= WORK INSTRUCTIONS =
Which lines contain the string "recreates"? Please list every one of them.

= EXTRACTED MATERIAL =
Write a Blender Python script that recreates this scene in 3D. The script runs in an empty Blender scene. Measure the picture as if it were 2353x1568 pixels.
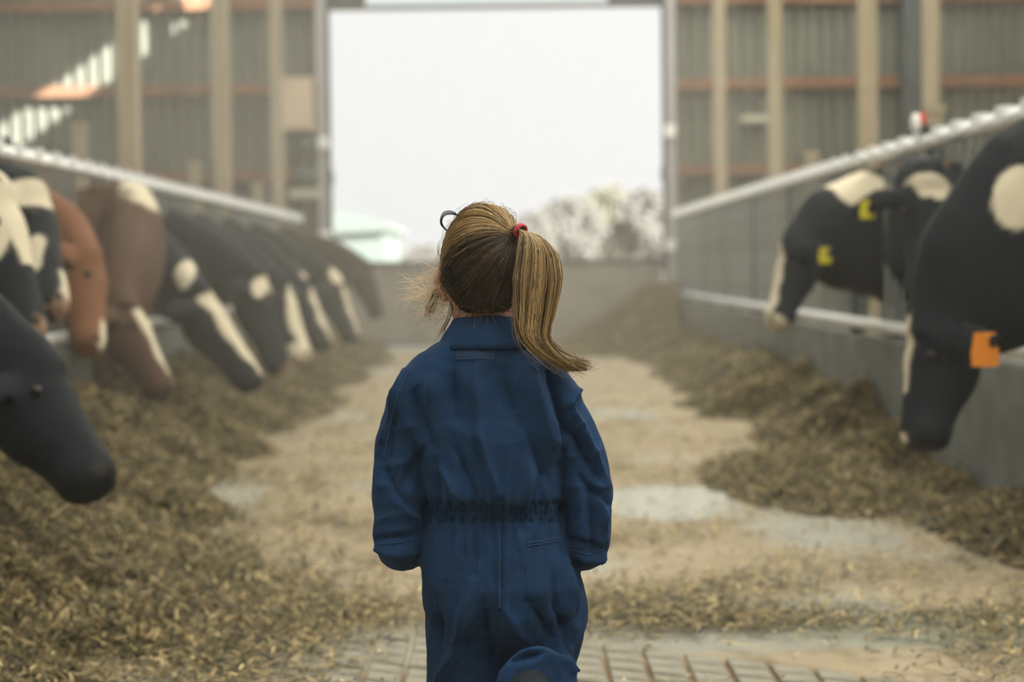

...

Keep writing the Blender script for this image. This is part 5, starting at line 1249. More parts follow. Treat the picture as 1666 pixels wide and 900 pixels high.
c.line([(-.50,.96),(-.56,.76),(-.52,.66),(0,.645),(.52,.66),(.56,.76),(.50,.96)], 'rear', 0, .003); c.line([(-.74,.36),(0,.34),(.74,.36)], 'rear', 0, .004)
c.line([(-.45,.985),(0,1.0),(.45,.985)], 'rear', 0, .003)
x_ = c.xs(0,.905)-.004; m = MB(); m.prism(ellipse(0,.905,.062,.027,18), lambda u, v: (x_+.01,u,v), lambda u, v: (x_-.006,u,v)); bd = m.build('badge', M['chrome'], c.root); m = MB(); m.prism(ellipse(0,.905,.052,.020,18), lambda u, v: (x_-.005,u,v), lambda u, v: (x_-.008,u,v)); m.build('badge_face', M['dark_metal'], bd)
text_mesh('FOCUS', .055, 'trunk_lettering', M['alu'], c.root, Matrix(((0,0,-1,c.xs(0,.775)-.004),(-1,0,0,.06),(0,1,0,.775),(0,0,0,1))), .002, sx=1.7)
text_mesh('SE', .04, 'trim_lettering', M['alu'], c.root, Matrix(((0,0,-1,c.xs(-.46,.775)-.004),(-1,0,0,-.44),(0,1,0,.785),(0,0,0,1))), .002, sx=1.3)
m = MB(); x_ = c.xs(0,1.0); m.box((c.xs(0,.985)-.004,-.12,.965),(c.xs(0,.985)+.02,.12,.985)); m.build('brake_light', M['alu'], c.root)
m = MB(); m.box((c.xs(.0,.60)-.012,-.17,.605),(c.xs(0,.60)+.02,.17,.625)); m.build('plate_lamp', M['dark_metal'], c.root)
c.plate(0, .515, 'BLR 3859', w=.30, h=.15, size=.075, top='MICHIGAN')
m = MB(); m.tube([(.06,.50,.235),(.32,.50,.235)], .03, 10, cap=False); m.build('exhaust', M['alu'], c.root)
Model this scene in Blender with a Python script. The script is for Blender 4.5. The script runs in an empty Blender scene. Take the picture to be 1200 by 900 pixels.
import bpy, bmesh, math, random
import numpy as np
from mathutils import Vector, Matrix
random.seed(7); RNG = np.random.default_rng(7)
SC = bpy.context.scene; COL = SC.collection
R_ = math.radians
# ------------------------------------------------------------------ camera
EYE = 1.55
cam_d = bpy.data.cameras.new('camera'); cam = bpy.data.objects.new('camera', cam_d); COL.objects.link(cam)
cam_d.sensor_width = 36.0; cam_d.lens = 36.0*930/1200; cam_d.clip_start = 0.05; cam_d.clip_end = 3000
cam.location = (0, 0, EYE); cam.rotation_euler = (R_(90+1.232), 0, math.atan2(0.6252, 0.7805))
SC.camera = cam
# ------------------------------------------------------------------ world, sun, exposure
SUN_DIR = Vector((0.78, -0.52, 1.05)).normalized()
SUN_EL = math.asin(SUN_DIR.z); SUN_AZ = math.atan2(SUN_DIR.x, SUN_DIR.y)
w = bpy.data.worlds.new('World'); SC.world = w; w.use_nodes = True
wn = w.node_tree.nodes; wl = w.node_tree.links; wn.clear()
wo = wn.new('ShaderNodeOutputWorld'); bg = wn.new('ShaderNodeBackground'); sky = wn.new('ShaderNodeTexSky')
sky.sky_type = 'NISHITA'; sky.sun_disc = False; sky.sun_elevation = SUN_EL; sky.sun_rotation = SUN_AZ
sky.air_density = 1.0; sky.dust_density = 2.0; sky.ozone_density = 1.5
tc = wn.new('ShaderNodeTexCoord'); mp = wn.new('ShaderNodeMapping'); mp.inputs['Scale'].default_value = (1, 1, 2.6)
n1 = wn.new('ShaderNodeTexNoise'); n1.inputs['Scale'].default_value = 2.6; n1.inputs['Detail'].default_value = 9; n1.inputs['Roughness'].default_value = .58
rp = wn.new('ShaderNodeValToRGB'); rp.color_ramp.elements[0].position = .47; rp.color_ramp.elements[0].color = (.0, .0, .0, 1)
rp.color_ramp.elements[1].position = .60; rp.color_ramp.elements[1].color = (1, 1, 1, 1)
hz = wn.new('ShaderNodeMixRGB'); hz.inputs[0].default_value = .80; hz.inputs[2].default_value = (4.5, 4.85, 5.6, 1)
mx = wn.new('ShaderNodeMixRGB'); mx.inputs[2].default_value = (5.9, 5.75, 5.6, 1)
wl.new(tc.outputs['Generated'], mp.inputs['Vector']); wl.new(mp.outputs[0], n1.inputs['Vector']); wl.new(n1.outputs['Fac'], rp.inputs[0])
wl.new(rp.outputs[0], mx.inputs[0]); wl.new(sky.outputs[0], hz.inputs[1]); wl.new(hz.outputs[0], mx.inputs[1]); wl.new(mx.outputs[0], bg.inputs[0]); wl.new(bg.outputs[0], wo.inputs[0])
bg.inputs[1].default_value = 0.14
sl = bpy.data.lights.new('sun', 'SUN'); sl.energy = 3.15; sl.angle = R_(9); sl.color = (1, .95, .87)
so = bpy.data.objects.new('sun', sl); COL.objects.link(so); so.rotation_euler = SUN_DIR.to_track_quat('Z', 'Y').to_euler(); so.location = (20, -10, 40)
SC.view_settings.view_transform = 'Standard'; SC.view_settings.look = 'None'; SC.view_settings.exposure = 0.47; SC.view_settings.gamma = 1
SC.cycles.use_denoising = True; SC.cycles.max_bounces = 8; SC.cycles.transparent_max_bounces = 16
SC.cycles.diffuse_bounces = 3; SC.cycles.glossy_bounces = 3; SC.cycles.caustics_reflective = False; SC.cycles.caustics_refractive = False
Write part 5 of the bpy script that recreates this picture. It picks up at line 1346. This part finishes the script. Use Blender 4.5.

= WRITTEN ANSWER =
Write a Blender Python script that recreates this scene in 3D. The script runs in an empty Blender scene. Measure the picture as if it were 2353x1568 pixels.
Write part 5 of the bpy script that recreates this picture. It picks up at line 1346. This part finishes the script. Use Blender 4.5.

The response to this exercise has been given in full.